EXERCISE TASK: Copy the data exactly as it appears, and do not include any pictures.

- - - - - - -

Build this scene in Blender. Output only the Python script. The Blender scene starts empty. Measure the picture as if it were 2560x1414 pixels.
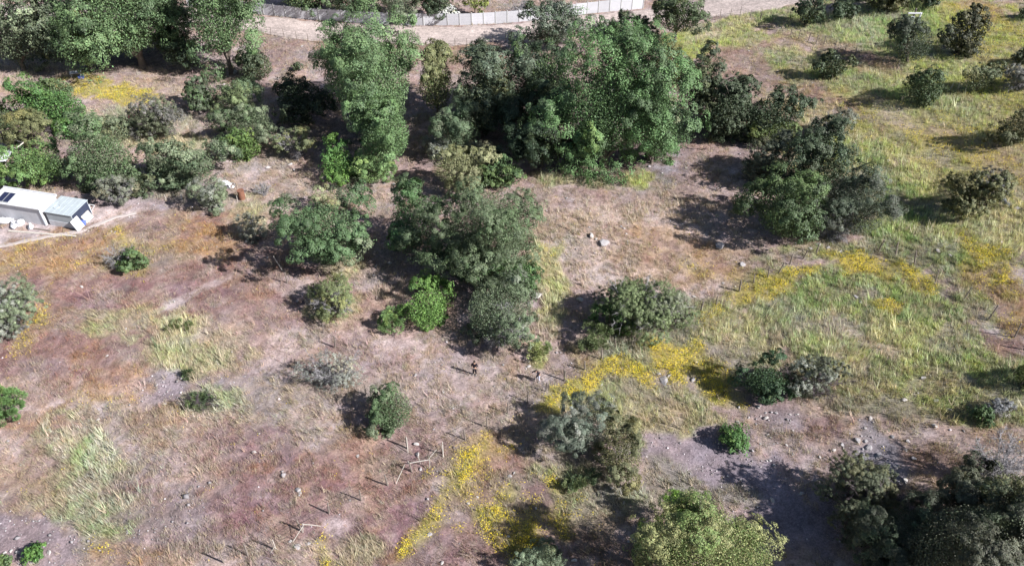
import bpy, math, random
import numpy as np
from mathutils import Vector, Matrix

# ------------------------------------------------------------------ camera, sky, sun, exposure
SC = bpy.context.scene
COL = SC.collection
PITCH = math.radians(42.0); FPX = 2000.0; CAMH = 53.0
cam_d = bpy.data.cameras.new("camera"); cam = bpy.data.objects.new("camera", cam_d); COL.objects.link(cam)
cam.location = (0, 0, CAMH); cam.rotation_euler = (math.pi / 2 - PITCH, 0, 0)
cam_d.sensor_width = 36.0; cam_d.lens = 36.0 * FPX / 2560.0; cam_d.clip_end = 9000; cam_d.clip_start = 0.5
SC.camera = cam
SUN_EL = math.radians(37.0); SUN_AZ = (0.915, -0.403)
sun_v = Vector((SUN_AZ[0] * math.cos(SUN_EL), SUN_AZ[1] * math.cos(SUN_EL), math.sin(SUN_EL))).normalized()
W = bpy.data.worlds.new("World"); SC.world = W; W.use_nodes = True
nt = W.node_tree; nt.nodes.clear()
sky = nt.nodes.new("ShaderNodeTexSky"); sky.sky_type = 'NISHITA'; sky.sun_disc = False
sky.sun_elevation = SUN_EL; sky.sun_rotation = math.atan2(SUN_AZ[0], SUN_AZ[1])
bg = nt.nodes.new("ShaderNodeBackground"); bg.inputs[1].default_value = 0.05
wo = nt.nodes.new("ShaderNodeOutputWorld")
nt.links.new(sky.outputs[0], bg.inputs[0]); nt.links.new(bg.outputs[0], wo.inputs[0])
sl = bpy.data.lights.new("sun", 'SUN'); sl.energy = 5.0; sl.angle = math.radians(0.55); sl.color = (1.0, 0.975, 0.95)
so = bpy.data.objects.new("sun", sl); COL.objects.link(so); so.location = (60, -30, 120)
so.rotation_euler = sun_v.to_track_quat('Z', 'Y').to_euler()
SC.view_settings.view_transform = 'Standard'; SC.view_settings.look = 'None'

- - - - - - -

TASK OUTPUT:
Build this scene in Blender. Output only the Python script. The Blender scene starts empty. Measure the picture as if it were 2560x1414 pixels.
import bpy, math, random
import numpy as np
from mathutils import Vector, Matrix

# ------------------------------------------------------------------ camera, sky, sun, exposure
SC = bpy.context.scene
COL = SC.collection
PITCH = math.radians(42.0); FPX = 2000.0; CAMH = 53.0
cam_d = bpy.data.cameras.new("camera"); cam = bpy.data.objects.new("camera", cam_d); COL.objects.link(cam)
cam.location = (0, 0, CAMH); cam.rotation_euler = (math.pi / 2 - PITCH, 0, 0)
cam_d.sensor_width = 36.0; cam_d.lens = 36.0 * FPX / 2560.0; cam_d.clip_end = 9000; cam_d.clip_start = 0.5
SC.camera = cam
SUN_EL = math.radians(37.0); SUN_AZ = (0.915, -0.403)
sun_v = Vector((SUN_AZ[0] * math.cos(SUN_EL), SUN_AZ[1] * math.cos(SUN_EL), math.sin(SUN_EL))).normalized()
W = bpy.data.worlds.new("World"); SC.world = W; W.use_nodes = True
nt = W.node_tree; nt.nodes.clear()
sky = nt.nodes.new("ShaderNodeTexSky"); sky.sky_type = 'NISHITA'; sky.sun_disc = False
sky.sun_elevation = SUN_EL; sky.sun_rotation = math.atan2(SUN_AZ[0], SUN_AZ[1])
bg = nt.nodes.new("ShaderNodeBackground"); bg.inputs[1].default_value = 0.05
wo = nt.nodes.new("ShaderNodeOutputWorld")
nt.links.new(sky.outputs[0], bg.inputs[0]); nt.links.new(bg.outputs[0], wo.inputs[0])
sl = bpy.data.lights.new("sun", 'SUN'); sl.energy = 5.0; sl.angle = math.radians(0.55); sl.color = (1.0, 0.975, 0.95)
so = bpy.data.objects.new("sun", sl); COL.objects.link(so); so.location = (60, -30, 120)
so.rotation_euler = sun_v.to_track_quat('Z', 'Y').to_euler()
SC.view_settings.view_transform = 'Standard'; SC.view_settings.look = 'None'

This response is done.